[What you need to do]:
Count how many lines mention the word "from". Write that number alone.

>>>

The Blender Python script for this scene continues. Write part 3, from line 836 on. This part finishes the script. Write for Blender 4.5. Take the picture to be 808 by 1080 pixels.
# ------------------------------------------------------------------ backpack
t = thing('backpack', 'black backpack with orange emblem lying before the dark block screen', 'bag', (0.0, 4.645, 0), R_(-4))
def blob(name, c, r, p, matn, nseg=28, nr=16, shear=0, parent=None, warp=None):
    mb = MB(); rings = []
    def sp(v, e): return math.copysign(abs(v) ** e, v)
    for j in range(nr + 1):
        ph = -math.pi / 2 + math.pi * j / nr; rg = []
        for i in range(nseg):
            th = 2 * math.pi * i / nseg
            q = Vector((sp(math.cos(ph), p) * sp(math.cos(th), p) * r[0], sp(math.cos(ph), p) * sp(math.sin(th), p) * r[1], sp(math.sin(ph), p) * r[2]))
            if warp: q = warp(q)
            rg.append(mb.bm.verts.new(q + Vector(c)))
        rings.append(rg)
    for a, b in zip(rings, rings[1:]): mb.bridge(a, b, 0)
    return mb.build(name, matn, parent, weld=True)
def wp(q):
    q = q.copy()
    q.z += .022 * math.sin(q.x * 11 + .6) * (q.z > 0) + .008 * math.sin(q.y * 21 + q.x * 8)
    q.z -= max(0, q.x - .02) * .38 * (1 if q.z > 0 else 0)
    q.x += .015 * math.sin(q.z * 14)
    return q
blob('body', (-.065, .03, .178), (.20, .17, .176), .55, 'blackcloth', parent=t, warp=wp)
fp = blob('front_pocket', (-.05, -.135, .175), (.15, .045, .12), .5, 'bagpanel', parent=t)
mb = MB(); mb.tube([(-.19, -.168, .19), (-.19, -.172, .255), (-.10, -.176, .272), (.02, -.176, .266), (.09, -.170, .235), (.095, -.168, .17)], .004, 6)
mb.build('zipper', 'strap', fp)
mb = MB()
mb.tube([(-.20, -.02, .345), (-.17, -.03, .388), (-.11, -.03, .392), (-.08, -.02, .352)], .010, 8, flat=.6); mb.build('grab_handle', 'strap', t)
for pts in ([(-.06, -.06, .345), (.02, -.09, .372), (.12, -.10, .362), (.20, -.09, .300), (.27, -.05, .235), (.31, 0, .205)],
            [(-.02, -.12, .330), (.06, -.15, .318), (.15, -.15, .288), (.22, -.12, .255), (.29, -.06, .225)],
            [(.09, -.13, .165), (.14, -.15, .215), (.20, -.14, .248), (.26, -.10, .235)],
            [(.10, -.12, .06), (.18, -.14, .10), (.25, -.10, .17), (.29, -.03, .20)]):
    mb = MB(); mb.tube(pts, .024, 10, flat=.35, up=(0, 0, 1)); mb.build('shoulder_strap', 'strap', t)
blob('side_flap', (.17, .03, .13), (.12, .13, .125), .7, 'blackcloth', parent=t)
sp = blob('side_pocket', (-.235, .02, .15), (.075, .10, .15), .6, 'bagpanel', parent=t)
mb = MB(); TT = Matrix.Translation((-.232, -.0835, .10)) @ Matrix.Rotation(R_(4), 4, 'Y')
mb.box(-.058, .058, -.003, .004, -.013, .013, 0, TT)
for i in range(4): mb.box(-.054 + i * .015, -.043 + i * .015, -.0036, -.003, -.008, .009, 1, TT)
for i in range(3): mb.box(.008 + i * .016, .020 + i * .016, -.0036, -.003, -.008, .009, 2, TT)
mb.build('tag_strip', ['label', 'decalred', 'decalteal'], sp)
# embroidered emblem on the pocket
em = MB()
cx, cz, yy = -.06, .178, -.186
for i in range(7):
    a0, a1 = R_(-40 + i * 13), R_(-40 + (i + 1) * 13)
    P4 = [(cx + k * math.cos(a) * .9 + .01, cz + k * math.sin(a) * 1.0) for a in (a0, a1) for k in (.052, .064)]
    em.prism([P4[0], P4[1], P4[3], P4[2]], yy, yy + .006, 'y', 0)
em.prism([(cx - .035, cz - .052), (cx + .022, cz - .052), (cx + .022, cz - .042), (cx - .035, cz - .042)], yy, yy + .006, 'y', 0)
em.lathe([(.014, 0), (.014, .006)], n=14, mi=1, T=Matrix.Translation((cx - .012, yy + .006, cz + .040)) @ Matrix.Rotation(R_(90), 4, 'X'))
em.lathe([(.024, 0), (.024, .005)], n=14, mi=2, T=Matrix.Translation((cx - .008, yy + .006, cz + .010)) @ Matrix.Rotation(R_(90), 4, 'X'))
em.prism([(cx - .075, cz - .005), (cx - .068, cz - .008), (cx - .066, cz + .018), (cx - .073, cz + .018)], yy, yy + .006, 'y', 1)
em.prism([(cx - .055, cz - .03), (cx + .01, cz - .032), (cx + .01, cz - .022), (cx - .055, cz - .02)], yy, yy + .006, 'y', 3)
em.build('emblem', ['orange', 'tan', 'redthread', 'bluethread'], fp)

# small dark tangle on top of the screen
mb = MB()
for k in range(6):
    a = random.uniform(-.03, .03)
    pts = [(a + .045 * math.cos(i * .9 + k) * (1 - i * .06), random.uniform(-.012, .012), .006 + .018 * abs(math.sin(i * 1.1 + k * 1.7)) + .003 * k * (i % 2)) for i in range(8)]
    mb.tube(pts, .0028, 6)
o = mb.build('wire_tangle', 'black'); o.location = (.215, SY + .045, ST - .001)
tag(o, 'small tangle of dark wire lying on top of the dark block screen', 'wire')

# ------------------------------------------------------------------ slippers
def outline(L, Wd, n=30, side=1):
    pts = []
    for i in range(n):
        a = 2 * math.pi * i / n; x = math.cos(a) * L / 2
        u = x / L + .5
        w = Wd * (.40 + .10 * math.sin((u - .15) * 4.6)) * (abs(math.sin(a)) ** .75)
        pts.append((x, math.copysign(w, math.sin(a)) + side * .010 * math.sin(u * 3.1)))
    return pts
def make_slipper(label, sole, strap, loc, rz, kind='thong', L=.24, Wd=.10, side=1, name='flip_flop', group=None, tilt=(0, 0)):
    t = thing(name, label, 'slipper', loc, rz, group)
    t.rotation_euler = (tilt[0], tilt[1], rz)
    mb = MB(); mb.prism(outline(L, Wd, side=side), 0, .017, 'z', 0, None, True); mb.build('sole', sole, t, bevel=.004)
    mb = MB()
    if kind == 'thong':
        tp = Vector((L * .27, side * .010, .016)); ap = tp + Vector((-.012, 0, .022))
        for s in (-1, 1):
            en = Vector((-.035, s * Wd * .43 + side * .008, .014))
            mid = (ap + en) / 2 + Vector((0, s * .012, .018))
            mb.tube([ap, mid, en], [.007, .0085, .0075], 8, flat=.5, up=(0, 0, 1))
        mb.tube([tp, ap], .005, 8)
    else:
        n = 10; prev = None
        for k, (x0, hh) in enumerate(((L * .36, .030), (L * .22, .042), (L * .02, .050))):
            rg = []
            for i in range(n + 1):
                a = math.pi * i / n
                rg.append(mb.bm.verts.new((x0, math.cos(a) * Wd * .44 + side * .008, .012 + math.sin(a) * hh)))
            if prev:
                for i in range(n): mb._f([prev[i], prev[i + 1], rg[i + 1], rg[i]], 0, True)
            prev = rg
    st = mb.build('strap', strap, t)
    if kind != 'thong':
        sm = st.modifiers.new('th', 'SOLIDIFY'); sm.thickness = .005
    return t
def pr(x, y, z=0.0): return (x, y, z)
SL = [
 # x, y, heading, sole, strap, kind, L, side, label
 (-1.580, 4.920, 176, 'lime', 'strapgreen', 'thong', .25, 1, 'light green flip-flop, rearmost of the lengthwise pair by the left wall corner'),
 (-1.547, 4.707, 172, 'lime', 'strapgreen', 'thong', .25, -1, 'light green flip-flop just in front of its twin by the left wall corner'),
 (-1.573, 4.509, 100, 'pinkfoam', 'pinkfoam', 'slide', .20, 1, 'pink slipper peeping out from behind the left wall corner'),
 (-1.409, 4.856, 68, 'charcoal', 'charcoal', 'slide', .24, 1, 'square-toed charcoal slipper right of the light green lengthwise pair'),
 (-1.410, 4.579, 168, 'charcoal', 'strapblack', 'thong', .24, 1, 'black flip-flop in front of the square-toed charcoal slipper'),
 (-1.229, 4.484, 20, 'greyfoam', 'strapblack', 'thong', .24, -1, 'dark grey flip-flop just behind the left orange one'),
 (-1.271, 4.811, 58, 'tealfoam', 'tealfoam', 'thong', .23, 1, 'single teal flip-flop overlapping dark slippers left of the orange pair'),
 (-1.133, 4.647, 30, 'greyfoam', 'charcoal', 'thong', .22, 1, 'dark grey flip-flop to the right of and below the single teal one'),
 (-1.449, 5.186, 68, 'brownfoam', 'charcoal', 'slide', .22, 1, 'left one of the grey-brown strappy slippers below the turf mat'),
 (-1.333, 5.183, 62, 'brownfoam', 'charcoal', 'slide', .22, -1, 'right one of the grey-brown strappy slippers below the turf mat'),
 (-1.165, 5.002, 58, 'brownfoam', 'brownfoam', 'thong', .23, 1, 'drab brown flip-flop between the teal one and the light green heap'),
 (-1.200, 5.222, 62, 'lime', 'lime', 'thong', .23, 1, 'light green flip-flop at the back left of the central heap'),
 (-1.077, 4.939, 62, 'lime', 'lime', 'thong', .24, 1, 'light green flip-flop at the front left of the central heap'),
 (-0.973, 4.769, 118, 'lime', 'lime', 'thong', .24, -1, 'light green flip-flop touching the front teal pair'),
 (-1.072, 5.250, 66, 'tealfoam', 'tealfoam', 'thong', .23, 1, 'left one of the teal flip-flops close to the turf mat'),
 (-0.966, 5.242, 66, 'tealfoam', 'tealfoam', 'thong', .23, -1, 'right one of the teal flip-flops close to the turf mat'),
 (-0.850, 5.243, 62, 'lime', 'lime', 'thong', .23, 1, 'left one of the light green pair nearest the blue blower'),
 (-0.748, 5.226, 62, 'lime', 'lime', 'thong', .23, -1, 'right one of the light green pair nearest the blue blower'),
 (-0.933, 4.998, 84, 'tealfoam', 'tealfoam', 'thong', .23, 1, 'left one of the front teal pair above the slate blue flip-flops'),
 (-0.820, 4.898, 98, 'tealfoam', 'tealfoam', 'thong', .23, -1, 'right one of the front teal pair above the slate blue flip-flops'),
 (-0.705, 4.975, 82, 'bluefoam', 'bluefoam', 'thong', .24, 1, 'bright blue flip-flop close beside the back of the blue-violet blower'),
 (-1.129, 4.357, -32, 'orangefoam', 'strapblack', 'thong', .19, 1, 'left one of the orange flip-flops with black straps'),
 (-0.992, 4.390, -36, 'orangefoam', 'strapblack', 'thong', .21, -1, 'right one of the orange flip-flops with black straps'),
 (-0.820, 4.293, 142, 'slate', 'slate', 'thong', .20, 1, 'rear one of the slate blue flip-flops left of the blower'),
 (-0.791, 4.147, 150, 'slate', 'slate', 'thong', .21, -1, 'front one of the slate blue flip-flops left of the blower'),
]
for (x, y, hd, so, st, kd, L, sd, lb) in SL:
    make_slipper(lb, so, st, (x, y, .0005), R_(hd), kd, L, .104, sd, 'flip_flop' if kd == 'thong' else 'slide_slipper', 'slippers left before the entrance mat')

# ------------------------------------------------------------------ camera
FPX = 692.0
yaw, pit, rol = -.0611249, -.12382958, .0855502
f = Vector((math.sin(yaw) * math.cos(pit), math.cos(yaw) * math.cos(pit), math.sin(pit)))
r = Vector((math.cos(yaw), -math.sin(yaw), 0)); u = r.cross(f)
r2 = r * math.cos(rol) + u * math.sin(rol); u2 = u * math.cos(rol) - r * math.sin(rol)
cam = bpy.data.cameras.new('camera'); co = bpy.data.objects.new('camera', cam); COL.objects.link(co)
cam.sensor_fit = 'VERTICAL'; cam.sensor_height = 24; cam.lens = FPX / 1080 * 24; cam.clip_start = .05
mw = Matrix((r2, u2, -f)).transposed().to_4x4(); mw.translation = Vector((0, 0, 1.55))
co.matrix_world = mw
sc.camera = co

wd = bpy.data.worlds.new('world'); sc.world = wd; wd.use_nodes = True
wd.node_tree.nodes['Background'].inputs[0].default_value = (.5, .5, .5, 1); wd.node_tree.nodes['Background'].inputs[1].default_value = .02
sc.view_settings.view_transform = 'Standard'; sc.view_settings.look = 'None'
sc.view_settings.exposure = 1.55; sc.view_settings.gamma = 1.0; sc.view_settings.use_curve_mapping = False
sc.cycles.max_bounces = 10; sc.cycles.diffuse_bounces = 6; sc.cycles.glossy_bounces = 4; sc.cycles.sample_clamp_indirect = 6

<<<

[Solved exercise]:
2